13/7/06 (Bloomberg News)  - JAKARTA Indonesia plans to invest 200 trillion rupiah, or $22 billion, over the next five years to promote the use of alternative fuels using crops such as palm oil, Energy Minister Purnomo Yusgiantoro said Thursday.
 
About $6 billion will be spent securing 6 million hectares, or 14.8 million acres, of land, in an as-yet-unspecified location, and the rest will fund factories, roads and other supporting services, he said. Plant-based fuels can be mixed with gasoline, diesel and kerosene, now subsidized by the government.
 
Biofuel "can replace fuel in the transportation sector," Purnomo said Thursday at an event in Jakarta to promote biofuel.
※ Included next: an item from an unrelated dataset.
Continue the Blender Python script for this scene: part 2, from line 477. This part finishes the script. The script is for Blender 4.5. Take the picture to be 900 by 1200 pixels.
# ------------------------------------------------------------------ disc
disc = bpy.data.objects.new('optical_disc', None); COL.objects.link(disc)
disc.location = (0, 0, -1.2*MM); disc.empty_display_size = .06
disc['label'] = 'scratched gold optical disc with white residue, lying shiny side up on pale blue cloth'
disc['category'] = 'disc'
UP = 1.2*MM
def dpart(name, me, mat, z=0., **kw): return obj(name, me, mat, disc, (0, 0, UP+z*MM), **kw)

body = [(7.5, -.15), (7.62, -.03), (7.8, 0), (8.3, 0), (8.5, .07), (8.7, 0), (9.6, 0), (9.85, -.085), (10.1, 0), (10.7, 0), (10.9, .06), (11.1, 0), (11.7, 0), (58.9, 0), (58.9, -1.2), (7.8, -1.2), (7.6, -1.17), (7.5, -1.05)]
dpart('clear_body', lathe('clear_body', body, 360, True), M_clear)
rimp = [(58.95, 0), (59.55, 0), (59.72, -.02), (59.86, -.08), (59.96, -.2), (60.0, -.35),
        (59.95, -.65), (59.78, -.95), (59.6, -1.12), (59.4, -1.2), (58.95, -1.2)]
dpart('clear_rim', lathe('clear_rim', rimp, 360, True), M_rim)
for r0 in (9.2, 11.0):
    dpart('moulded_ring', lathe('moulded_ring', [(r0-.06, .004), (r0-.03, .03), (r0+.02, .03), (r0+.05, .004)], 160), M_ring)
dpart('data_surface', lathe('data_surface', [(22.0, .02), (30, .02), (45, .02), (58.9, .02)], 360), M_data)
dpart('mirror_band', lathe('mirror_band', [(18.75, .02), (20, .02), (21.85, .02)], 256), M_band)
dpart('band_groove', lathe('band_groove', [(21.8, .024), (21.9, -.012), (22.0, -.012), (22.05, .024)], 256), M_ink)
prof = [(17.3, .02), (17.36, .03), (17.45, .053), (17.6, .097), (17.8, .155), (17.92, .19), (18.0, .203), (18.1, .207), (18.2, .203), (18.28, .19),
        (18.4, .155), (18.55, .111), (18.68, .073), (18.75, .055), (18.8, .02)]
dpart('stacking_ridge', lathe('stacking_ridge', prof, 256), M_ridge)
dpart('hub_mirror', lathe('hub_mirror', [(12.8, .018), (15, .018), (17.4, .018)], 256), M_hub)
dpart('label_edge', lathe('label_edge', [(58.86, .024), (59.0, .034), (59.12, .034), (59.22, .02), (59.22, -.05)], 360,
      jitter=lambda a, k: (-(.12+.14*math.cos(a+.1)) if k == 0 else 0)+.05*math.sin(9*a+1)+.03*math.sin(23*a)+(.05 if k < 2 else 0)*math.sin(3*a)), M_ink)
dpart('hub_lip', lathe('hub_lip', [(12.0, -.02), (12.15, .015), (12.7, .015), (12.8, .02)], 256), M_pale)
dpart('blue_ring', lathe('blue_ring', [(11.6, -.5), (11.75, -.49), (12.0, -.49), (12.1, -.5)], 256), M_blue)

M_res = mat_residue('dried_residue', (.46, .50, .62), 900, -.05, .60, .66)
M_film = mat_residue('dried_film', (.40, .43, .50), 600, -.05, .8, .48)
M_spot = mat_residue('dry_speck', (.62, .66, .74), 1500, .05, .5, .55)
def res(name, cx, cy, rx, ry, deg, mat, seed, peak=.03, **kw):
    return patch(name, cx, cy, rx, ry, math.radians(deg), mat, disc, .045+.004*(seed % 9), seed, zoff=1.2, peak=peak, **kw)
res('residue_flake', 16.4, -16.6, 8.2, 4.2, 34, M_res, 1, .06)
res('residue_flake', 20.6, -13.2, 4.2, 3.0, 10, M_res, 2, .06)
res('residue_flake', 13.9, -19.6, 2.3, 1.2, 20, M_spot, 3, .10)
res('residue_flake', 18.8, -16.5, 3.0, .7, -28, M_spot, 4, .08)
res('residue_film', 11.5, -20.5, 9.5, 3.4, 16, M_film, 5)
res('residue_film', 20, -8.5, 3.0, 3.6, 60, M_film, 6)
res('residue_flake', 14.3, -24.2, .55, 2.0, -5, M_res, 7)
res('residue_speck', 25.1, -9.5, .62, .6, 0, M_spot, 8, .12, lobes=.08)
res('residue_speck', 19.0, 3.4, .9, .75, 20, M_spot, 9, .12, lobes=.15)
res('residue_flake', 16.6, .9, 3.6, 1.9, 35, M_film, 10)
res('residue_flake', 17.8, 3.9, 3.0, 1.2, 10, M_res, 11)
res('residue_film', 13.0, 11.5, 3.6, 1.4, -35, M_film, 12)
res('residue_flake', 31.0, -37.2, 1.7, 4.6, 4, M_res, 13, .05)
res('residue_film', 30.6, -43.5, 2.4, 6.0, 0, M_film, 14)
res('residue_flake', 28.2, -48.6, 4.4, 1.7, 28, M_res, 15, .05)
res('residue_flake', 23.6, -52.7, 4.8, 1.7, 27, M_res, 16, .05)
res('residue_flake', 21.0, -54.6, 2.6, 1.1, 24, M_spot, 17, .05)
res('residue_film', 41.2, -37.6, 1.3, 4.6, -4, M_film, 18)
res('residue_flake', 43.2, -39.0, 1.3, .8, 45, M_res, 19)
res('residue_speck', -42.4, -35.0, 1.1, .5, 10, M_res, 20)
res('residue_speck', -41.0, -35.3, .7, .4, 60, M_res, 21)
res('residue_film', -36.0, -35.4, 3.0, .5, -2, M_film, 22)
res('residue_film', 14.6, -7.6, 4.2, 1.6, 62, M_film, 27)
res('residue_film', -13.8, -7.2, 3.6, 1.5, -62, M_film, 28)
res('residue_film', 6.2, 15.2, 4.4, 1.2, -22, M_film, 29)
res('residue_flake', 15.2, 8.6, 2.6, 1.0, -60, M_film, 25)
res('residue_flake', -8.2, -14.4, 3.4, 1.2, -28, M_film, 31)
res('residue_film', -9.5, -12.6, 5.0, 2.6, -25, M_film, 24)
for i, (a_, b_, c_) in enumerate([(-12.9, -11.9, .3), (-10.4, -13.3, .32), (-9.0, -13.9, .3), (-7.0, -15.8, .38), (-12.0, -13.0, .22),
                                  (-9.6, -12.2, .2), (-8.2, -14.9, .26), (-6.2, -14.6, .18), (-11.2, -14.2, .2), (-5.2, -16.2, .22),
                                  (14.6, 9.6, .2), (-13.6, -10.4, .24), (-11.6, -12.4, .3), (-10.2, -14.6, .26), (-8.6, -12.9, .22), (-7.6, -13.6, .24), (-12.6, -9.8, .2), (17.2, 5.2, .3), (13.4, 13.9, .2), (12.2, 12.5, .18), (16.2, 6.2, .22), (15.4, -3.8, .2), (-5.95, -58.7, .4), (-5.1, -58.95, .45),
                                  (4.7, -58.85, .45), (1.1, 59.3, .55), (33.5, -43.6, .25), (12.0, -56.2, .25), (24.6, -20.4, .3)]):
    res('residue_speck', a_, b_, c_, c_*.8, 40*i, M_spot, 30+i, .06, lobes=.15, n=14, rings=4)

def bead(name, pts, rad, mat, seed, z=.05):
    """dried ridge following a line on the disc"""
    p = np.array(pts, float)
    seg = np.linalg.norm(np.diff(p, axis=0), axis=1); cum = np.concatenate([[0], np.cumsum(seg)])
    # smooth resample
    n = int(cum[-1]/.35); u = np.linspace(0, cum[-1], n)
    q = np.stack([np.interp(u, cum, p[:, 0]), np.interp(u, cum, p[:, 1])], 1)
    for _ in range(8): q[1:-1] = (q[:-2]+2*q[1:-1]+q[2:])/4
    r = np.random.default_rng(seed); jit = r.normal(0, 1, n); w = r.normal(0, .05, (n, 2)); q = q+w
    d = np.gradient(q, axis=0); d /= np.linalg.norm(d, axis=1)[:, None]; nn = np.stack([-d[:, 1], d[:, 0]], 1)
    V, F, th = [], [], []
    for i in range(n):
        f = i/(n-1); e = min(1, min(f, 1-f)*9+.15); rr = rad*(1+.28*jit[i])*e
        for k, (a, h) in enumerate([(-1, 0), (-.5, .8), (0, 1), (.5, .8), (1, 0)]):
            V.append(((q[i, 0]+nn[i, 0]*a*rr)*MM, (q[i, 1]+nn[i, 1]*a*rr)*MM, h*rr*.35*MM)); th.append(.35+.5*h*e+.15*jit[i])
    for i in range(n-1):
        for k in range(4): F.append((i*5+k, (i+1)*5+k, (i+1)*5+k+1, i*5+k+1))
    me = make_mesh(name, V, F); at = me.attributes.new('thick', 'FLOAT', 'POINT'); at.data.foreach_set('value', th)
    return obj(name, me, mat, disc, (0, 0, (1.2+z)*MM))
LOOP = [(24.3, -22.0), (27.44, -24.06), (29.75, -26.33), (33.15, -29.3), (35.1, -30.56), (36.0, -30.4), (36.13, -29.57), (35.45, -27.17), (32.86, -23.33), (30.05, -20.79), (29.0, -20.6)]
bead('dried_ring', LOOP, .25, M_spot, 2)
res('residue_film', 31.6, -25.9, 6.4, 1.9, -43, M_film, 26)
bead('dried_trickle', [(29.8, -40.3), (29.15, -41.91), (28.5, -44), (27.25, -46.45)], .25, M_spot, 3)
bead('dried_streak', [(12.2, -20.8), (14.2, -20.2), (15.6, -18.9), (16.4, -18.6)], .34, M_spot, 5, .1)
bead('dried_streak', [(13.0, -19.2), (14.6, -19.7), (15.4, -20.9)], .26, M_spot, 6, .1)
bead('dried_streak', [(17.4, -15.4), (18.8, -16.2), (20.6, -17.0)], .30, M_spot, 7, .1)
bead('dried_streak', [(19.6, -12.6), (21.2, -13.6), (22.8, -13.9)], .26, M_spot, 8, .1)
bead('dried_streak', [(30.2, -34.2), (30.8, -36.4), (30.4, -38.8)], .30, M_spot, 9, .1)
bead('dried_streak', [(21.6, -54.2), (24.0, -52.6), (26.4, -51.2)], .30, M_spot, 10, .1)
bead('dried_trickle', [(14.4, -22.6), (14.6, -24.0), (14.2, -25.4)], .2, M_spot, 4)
It also helps communities raise their level of fuel self- sufficiency and creates jobs, he said.
 
Indonesia, Southeast Asia's biggest oil producer and user, still imports a third of its fossil-fuel requirements, and the government wants to use more vegetable oils to reduce overseas purchases of petroleum and refined products.
 
Higher crude oil prices, which have tripled since 2002, are spurring greater government and investor interest in biofuels worldwide.
 
Global supply of biofuels may almost double in the next five years, the International Energy Agency, an adviser to 26 oil-using nations, said Wednesday. The growth is "a supply and policy response to high oil prices," the agency said.
 
President Susilo Bambang Yudhoyono said July 3 that Indonesia should focus on making biofuels from four commodities, palm oil, cassava, jatropa, a plant that yields castor oil, and sugar left over from processing.
 
Indonesia is already the world's second-largest producer of palm oil, the price of which has gained 5.6 percent since the year started to 1,497 ringgit, or $409, a metric ton. Production may reach 15 million tons this year, Derom Bangun, chairman of the Indonesian Palm Oil Producers' Association, said on June 21.
 
The government plans to spend about 51 trillion rupiah over the next five years to develop land for more oil palm, rubber and cocoa plantations to spur growth and create jobs, Supra Tamtama, deputy director for estate crops in the Ministry of Agriculture, said June 29. Three-quarters of the funds will be for palm oil, he said.
 
Biofuels will account for 10 percent of the content in fuel products, Purnomo said Thursday. Based on this year's usage, that is equivalent to 4.1 million kiloliters, or 1.08 billion gallons.
 
The government will enlist the support of agricultural companies such as Astra Agro Lestari, the country's largest plantation company by market value, smaller producers, cooperatives and multilateral agencies, he said.
 
The government will also seek favorable financing from state banks such as Bank Rakyat Indonesia, Bank Mandiri and Bank Negara Indonesia, the minister said.
 
A so-called biofuel master plan will be ready by the end of this month that will detail financial incentives for small- and medium-sized companies and cooperatives to produce biofuel, and ease the issue of permits and regulations for large companies.